Откройте сочинения любого из экономистов. Вы увидите, что он начинает с производства: разбирает средства, употребляемые в настоящее время для создания богатств: разделение труда, мануфактуры, роль машин, накопление капитала. Начиная с Адама Смита и кончая Марксом, все экономисты поступали именно так. Только во второй или третьей части своего труда начинает экономист говорить о потреблении, т. е. об удовлетворении потребностей личности; да и то ограничивается он описанием того, как распределяются теперь богатства между всеми теми, кто предъявляет на них права.
Мне, может быть, скажут, что эта вполне логично, что прежде чем удовлетворять потребности, нужно создать то, что требуется для этого удовлетворения; что прежде чем потреблять, нужно произвести.
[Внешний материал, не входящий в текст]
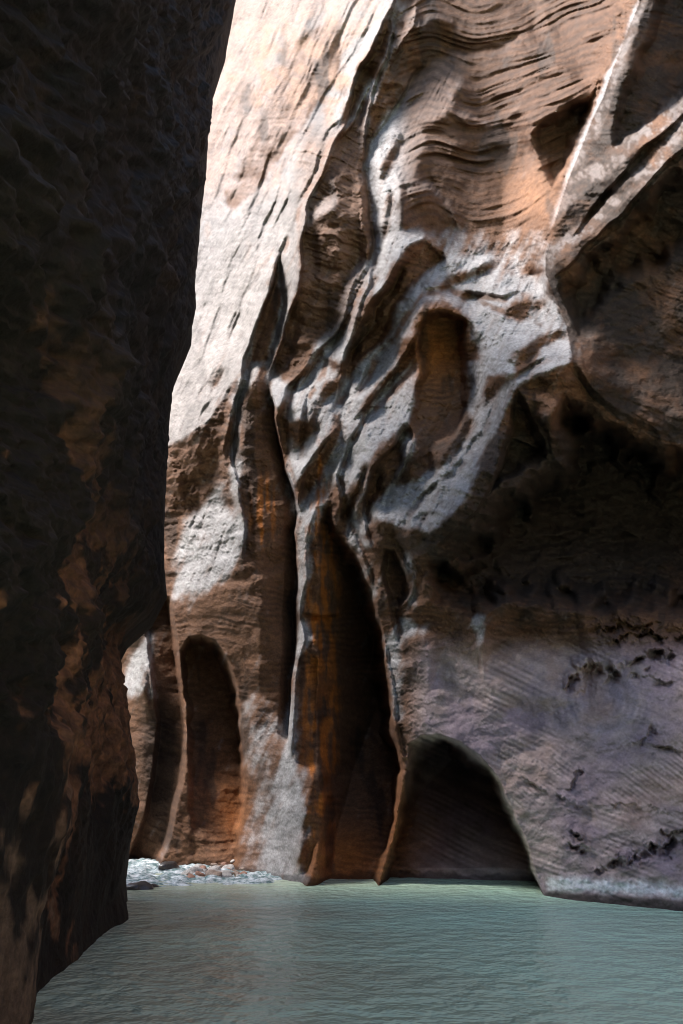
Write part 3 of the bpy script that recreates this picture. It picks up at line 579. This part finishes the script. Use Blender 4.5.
A([(180,650),(188,637),(202,634),(217,641),(230,660),(240,700),(246,740),(248,780),(245,820),(240,860),(236,885),(186,885),(188,832),(186,786),(187,740),(182,700)], 52, w=7, gx=0.7, gy=-0.4, keep=5)
P([(168,596),(176,640),(186,720),(182,783),(168,838),(157,870),(153,920)], [(-30,-6),(-26,-32),(-4,-32),(2,8),(12,4),(24,0)], taper=6)

# --- finer relief: streaks down the slab, ledges of the bowl, cross-bedding, general roughness
wK = sm((420 - X - 0.38 * (Y - 0)) / 60 + 0.2) * sm((620 - Y) / 120)
wK = np.maximum(wK, 0.75 * bump(X, Y, 400, 430, 130, 170))
sx, sy = rot(X + 5 * fbm(X / 110, Y / 110, 2, 3), Y, 25)      # sx across the streaks, sy along
streak = fbm(sx / 9, sy / 120, 3, 11) + 0.7 * fbm(sx / 4, sy / 34, 2, 19)
R += wK * (1.3 * streak + 3.0 * ridged(sx / 48, sy / 300, 2, 13))
_bx = np.interp(xs, [330,365,395,430,475,520,560,620], [95,62,15,-3,14,0,-16,-40])
_k = np.hanning(33); _k /= _k.sum(); _bx = np.convolve(np.pad(_bx, 16, 'edge'), _k, 'valid'); bx = np.tile(_bx, (len(ys), 1))
wJ = sm((X - 385 - 0.0 * Y) / 30) * sm((612 - 0.32 * np.maximum(Y, 0) - X) / 30 + .6) * sm((245 - Y) / 30)
s = Y - bx + 9 * fbm(X / 110, Y / 70, 3, 23, 0.35)
def ledge(s, per, seed):
    k = np.floor(s / per); f = s / per - k
    a = (_hash(k, k * 0, seed) / 4294967296.0)
    return (0.25 + a) * (np.where(f < 0.8, f / 0.8, (1 - f) / 0.2) - 0.5)
led = 5.0 * ledge(s + 3 * fbm(X / 80, Y / 40, 2, 2), 31, 3) + 3.2 * ledge(s + 2 * fbm(X / 60, Y / 50, 2, 8), 13, 9) + 1.8 * ledge(s, 5.3, 4)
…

Но прежде чем произвести что бы то ни было, разве не нужно почувствовать потребность в данном предмете? Что, как не необходимость, заставило прежде всего человека охотиться, разводить скот, обрабатывать землю, выделывать орудия, а позднее — изобретать и строить машины? И чем, как не изучением потребностей, должно было бы руководствоваться производство? Было бы поэтому по меньшей мере одинаково логично начать именно с того, что побуждает человека работать, а затем уже перейти к рассмотрению средства удовлетворения потребностей посредством производства.
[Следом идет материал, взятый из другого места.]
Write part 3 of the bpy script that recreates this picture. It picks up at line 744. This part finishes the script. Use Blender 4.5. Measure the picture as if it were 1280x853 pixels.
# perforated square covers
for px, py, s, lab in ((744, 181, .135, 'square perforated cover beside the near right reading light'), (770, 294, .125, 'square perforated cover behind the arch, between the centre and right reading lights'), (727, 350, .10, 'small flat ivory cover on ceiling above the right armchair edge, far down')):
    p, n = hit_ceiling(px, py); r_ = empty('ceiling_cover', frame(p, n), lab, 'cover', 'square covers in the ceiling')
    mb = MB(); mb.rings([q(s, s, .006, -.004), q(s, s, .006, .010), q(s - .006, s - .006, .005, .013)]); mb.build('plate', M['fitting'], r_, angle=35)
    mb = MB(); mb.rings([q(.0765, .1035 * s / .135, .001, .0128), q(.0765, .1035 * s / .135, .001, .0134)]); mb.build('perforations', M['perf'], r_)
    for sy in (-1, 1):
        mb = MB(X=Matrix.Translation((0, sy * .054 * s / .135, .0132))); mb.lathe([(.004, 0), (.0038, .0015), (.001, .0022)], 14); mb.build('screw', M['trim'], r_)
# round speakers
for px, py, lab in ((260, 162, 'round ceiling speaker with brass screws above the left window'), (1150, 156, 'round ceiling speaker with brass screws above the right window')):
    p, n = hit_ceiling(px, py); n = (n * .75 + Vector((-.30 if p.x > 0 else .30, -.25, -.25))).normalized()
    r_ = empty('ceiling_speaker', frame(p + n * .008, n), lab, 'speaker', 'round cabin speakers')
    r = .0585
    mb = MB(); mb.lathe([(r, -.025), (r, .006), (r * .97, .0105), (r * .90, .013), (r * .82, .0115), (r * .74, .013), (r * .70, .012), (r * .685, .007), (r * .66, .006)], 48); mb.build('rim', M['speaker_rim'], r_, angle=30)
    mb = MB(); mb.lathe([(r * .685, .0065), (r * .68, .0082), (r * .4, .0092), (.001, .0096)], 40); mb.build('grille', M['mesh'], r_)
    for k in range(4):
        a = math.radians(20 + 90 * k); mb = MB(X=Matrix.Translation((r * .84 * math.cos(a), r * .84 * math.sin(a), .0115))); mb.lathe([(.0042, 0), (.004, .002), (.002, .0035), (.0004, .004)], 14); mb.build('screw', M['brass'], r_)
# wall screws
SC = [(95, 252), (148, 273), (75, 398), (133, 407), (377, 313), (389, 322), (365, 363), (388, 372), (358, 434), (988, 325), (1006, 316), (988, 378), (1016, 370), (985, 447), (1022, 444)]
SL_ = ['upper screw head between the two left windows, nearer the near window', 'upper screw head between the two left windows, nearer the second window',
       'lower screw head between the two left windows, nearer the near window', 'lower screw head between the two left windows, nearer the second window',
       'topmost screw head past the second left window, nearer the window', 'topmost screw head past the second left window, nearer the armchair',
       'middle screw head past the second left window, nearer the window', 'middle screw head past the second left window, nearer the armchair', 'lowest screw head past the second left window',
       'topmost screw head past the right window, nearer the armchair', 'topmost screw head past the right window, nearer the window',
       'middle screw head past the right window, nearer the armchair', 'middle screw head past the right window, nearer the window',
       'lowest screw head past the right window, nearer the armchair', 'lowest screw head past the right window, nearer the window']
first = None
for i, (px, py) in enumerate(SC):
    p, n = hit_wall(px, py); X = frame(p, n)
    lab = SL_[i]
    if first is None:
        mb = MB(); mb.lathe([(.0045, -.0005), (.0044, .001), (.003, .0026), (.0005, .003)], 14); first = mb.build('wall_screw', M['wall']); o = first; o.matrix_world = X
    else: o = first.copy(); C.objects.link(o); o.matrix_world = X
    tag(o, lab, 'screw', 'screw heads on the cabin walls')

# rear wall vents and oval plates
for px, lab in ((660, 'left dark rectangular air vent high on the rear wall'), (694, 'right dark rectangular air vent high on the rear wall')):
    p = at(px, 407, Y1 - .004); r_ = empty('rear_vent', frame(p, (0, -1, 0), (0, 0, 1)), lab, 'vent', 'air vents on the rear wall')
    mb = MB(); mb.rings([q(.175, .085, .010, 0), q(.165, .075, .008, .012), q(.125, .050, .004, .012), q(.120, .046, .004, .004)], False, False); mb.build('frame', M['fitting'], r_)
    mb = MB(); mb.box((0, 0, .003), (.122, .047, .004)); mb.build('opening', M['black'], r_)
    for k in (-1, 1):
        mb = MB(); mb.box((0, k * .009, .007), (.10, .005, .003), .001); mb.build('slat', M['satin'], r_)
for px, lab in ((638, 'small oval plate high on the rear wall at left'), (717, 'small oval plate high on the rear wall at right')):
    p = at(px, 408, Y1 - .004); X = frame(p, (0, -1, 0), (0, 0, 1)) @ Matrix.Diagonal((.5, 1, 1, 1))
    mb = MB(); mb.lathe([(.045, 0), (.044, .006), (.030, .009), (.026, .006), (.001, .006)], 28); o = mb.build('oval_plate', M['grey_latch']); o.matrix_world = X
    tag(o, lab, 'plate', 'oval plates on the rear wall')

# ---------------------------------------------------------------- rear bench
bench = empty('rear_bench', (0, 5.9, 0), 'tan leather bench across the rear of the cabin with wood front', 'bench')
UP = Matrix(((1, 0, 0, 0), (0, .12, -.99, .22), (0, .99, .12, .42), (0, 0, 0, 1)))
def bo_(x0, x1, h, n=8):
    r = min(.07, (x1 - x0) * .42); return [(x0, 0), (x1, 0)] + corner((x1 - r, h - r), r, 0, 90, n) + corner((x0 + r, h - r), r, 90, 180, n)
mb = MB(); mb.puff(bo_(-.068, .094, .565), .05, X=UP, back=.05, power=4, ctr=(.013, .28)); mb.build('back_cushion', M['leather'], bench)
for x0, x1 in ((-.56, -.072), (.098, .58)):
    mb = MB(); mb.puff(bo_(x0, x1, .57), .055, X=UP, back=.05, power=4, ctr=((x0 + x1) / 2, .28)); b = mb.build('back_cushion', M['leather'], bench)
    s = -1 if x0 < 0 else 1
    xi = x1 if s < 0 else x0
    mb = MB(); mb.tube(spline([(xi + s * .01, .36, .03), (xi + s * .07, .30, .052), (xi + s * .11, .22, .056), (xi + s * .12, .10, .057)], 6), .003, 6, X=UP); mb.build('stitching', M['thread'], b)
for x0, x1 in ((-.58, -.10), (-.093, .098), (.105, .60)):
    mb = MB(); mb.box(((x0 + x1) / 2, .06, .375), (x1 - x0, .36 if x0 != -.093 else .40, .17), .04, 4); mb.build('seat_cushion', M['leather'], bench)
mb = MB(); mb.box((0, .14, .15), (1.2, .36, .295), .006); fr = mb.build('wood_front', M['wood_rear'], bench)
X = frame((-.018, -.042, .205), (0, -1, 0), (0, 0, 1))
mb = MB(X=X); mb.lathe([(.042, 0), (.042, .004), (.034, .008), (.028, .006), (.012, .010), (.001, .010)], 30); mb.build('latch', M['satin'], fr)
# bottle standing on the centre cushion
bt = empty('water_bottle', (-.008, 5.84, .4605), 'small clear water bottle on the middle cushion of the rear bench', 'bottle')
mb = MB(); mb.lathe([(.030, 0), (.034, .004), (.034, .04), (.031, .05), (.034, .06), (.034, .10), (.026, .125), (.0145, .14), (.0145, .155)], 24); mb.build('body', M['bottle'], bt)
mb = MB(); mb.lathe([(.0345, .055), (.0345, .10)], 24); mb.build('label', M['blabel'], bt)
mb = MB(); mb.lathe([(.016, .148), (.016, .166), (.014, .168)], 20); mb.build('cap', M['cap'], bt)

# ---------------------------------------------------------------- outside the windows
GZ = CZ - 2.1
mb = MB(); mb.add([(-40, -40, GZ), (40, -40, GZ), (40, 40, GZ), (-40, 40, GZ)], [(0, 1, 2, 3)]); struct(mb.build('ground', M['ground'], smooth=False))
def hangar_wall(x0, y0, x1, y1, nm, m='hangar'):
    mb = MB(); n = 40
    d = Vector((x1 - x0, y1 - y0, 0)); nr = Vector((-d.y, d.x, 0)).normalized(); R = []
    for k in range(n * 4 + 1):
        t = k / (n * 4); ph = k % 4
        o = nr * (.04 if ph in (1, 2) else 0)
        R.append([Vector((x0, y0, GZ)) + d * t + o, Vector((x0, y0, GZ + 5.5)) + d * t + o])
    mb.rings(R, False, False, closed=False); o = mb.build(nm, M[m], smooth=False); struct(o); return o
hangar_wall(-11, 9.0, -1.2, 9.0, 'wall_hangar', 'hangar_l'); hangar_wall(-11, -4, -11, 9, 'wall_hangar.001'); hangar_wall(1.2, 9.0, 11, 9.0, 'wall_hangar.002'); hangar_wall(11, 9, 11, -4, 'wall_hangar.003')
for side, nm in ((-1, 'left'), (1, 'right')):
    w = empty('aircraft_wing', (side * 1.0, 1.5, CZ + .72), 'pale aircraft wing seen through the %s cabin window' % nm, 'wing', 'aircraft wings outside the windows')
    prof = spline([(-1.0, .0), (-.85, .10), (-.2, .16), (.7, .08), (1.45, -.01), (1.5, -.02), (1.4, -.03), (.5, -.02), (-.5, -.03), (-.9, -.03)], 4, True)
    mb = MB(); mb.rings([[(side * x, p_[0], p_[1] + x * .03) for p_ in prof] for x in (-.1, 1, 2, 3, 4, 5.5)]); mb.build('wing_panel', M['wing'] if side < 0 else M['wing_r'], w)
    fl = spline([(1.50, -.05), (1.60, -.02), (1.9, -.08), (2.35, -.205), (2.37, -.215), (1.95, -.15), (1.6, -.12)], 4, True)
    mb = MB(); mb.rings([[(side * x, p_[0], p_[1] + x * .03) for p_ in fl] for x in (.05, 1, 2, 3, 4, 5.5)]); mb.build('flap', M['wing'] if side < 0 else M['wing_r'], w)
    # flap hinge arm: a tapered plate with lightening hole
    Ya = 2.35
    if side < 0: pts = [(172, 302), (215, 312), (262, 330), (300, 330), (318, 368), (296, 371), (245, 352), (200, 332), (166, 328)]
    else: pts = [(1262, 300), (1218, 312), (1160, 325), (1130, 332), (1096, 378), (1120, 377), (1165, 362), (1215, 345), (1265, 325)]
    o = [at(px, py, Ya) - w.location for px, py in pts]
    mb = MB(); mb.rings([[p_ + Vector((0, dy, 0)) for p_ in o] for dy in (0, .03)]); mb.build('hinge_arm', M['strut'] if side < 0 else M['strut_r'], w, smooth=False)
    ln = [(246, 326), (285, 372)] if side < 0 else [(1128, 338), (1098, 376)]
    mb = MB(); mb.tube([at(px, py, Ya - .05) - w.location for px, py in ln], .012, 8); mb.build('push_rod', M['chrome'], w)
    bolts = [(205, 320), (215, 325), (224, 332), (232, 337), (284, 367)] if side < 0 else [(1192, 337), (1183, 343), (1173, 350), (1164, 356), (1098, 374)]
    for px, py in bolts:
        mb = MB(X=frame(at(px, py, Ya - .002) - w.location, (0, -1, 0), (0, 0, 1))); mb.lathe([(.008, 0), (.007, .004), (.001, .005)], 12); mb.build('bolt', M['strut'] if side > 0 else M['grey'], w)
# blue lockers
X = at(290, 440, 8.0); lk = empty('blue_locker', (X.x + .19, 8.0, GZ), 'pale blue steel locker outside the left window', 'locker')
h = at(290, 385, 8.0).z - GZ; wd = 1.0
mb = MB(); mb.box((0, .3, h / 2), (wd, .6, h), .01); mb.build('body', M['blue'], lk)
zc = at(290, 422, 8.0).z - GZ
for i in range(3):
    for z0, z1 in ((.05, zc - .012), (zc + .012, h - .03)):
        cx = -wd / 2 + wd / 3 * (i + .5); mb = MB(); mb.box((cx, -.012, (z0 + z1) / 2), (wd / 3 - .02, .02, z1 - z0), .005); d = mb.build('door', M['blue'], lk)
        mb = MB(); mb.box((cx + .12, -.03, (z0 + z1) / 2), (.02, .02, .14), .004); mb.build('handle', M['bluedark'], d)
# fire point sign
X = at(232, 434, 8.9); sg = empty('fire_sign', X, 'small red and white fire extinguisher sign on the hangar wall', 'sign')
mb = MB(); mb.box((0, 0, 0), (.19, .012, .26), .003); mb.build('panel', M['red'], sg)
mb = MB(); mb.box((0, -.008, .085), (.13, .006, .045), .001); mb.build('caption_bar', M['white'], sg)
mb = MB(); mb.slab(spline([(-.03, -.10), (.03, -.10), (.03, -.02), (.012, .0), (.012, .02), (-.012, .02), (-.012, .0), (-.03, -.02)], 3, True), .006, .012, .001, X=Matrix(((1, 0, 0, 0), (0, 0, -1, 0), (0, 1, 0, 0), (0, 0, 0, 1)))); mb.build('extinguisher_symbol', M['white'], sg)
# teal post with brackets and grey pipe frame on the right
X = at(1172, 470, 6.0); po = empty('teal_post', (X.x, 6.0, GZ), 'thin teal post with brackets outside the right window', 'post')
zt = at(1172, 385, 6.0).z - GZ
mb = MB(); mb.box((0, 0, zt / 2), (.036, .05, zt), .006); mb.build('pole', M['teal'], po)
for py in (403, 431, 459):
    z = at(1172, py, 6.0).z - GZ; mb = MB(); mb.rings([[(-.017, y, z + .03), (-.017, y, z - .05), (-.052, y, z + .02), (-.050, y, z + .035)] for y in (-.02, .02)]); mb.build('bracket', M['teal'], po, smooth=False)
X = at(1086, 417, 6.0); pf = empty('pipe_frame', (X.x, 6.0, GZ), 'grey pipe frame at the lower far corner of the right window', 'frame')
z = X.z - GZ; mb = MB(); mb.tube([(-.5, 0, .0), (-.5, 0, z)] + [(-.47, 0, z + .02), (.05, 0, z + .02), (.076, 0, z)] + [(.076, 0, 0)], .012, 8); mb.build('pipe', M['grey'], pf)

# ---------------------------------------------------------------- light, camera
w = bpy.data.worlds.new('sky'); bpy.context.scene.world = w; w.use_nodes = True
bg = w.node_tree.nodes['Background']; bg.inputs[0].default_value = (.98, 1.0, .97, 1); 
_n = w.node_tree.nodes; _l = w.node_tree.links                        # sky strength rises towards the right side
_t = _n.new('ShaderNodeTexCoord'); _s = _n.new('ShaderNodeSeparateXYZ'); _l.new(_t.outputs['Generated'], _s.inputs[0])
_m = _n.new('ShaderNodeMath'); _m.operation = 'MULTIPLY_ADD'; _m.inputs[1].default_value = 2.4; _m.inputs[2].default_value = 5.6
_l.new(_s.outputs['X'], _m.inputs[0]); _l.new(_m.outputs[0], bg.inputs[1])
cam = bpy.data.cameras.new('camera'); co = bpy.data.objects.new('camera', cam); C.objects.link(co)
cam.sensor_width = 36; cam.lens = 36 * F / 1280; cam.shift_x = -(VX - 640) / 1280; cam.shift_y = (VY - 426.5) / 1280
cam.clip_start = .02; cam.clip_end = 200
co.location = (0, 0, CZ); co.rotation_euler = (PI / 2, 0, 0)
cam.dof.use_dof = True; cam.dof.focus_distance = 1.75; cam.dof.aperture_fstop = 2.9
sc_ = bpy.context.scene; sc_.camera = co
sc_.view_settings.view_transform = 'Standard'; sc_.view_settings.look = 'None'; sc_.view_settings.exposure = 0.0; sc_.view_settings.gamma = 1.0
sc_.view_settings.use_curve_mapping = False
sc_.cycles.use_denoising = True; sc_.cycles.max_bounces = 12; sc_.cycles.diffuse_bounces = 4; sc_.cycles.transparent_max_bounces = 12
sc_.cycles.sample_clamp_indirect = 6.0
Именно так мы и делаем. Но оказывается, что как только мы посмотрим на политическую экономию с этой точки зрения, она принимает совершенно иной вид. Из простого описания фактов она превращается в настоящую науку, стоящую наравне с физиологией, — науку, которую можно определить как изучение потребностей человечества и средств удовлетворения их с наименьшей бесполезной потерей человеческих сил. Ее следовало бы назвать физиологией общества. Она является параллелью физиологии животных и растений, которая точно так же рассматривает потребности растения или животного и наиболее выгодные способы их удовлетворения. В ряду общественных наук экономия человеческих обществ занимает, таким образом, место, на котором в ряду наук о жизни (биологических) стоит физиология живых существ.
Мы говорим: <Вот перед нами люди, соединившиеся в общество. Хижина дикаря перестала их удовлетворять, и они требуют прочного и более или менее удобного дома. И вот мы хотим знать, может ли при данном состоянии производительности человеческого труда каждый из них иметь свой дом? А если нет, то что именно мешает этому?> Но раз мы поставим такой вопрос, мы сейчас же увидим, что всякая европейская семья вполне могла бы обладать небольшим удобным домом вроде тех, которые строятся для рабочих в Англии, в Бельгии, в Америке, или же соответственной квартирой. Известного и сравнительно небольшого числа рабочих дней было бы вполне достаточно для того, чтобы построить для семьи в семь или восемь человек хорошенький домик, где было бы много воздуха и света, удобно расположенный, здоровый и освещенный газом.
Между тем девять десятых европейцев никогда не жили в здоровом помещении, потому что всегда человек из народа работал изо дня в день и почти без перерыва, и все — для удовлетворения потребностей правящих классов. Никогда не имел он ни времени, ни денег, чтобы выстроить или заказать себе этот желанный домик. И до тех пор пока современные условия не изменятся, у него никогда не будет дома, и всегда он будет жить в какой–нибудь трущобе.
55
Изречение <разрушая, создам> Прудон взял из Моисеева <Пятикнижия> Теперь, когда мы видим из опыта, как трудно бывает <создавать> заранее не обдумавши весьма тщательно на основании изучения общественной жизни, что и как мы хотим создать, — приходится отказаться от изречения предполагаемого творца и хозяина природы, и сказать - <создавая, разрушу!>
К.. неточен <Destruam et aedificabo>-<Разрушу и воздвигну> (Я разрушу храм сей рукотворный, и за три дня воздвигну другой, нерукотворный. — Марк: 1458). Это изречение использовалось Прудоном в качестве эпиграфа к работе <Система экономических противоречий, или Философия нищеты> (1846).